* start *
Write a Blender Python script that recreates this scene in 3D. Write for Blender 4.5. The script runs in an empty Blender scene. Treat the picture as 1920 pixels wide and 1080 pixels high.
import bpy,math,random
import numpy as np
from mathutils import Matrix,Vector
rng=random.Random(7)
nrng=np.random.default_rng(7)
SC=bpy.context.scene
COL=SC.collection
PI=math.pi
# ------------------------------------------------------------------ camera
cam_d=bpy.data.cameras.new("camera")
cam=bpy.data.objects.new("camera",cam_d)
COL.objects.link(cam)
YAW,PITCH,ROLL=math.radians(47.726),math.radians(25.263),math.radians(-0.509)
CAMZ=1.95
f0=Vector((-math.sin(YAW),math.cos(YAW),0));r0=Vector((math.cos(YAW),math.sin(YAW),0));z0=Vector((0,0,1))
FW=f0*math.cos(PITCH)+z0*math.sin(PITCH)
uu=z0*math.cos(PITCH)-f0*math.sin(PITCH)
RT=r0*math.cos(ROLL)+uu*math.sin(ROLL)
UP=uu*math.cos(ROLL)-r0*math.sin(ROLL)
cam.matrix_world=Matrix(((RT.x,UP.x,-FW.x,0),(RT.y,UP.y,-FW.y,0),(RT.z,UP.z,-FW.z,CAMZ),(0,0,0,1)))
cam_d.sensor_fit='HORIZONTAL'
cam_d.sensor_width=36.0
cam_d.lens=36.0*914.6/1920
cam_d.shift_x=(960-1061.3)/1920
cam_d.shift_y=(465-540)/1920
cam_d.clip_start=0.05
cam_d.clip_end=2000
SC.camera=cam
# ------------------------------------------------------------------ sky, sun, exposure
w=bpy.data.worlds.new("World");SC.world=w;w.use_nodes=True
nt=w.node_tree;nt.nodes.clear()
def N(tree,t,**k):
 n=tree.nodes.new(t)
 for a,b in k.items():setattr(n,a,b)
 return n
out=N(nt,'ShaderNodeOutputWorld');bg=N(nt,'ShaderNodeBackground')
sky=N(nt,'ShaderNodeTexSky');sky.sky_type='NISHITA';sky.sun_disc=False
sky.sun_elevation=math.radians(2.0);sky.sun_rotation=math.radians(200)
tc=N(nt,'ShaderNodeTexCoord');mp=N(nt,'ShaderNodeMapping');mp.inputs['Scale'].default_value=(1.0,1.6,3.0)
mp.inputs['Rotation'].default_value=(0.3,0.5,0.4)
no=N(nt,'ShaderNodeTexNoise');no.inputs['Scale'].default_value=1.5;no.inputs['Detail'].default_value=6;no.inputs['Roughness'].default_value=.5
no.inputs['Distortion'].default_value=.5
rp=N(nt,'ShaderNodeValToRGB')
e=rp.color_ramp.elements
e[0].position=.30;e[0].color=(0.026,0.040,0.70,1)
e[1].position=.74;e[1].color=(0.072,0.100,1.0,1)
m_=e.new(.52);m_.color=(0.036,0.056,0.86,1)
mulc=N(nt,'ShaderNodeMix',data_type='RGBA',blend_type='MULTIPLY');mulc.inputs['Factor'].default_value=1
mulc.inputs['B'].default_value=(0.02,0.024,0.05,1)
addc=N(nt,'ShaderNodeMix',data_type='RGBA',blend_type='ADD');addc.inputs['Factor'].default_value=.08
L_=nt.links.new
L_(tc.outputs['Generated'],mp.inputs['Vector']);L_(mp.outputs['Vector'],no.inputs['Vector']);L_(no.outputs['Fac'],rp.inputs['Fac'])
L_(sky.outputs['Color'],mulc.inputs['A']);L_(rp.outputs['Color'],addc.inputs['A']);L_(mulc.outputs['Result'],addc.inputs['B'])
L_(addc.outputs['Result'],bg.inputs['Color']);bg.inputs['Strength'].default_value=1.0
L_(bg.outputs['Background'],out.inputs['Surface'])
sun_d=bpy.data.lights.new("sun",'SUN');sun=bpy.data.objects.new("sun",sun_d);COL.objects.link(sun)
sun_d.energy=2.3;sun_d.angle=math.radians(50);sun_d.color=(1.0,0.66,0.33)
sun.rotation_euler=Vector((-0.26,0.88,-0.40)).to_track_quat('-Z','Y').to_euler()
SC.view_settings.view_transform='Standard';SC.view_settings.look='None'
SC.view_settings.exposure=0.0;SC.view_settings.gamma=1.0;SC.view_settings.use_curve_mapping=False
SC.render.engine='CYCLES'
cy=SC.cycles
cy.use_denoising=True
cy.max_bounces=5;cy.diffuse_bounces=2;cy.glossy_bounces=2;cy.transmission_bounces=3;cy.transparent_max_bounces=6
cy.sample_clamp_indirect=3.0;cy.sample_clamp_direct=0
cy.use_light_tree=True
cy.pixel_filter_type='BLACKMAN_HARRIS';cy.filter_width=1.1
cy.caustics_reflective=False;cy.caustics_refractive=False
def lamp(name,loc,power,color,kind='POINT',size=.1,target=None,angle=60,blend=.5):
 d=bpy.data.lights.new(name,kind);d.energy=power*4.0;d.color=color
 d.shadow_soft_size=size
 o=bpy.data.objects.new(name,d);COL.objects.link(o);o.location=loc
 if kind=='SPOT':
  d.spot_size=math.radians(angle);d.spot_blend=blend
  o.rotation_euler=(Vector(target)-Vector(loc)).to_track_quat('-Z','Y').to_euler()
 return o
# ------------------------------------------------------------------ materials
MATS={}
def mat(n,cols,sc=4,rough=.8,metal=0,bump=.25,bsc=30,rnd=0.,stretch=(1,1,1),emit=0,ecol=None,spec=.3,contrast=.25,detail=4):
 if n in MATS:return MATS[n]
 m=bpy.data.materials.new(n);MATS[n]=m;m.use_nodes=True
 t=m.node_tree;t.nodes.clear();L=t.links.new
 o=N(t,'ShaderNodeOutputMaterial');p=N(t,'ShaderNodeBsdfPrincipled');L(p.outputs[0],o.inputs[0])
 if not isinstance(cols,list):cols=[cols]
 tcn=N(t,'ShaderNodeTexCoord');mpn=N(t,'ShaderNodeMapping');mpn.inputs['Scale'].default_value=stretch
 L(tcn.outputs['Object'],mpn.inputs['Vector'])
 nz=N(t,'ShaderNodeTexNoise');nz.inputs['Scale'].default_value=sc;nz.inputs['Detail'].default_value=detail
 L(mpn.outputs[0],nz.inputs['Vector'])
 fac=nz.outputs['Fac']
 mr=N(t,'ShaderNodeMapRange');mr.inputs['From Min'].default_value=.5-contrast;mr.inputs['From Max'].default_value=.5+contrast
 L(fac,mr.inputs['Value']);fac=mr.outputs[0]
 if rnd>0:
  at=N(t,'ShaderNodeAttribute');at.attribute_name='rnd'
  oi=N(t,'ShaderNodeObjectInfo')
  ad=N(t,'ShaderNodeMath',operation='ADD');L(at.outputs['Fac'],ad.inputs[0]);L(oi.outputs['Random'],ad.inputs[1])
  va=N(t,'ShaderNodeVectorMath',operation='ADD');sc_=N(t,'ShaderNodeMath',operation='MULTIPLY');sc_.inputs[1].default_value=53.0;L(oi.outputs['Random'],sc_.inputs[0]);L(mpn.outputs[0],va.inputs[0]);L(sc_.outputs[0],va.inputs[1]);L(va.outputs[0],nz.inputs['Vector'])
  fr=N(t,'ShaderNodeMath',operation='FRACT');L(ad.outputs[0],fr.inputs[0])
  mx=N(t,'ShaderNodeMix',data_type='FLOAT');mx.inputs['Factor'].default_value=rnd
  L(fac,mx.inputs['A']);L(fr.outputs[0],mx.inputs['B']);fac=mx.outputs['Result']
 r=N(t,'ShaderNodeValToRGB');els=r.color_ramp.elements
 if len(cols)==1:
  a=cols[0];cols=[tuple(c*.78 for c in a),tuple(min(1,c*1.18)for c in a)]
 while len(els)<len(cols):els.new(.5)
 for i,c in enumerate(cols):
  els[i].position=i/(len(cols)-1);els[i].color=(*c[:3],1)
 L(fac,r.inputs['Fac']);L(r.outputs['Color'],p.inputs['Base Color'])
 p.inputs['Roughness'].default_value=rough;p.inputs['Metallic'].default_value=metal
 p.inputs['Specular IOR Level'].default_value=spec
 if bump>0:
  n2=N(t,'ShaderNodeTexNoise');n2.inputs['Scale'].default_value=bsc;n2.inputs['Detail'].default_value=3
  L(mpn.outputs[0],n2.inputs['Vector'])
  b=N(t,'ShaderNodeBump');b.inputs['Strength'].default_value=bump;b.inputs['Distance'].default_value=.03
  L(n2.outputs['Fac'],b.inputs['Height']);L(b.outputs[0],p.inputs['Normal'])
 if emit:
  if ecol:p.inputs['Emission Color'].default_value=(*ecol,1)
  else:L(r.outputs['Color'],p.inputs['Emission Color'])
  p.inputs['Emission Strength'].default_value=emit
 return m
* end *
* WRITTEN INSTRUCTION *
Search the data for the string "scene". List each line that has it.

* THE RESPONSE *
Write a Blender Python script that recreates this scene in 3D. Write for Blender 4.5. The script runs in an empty Blender scene. Treat the picture as 1920 pixels wide and 1080 pixels high.
SC=bpy.context.scene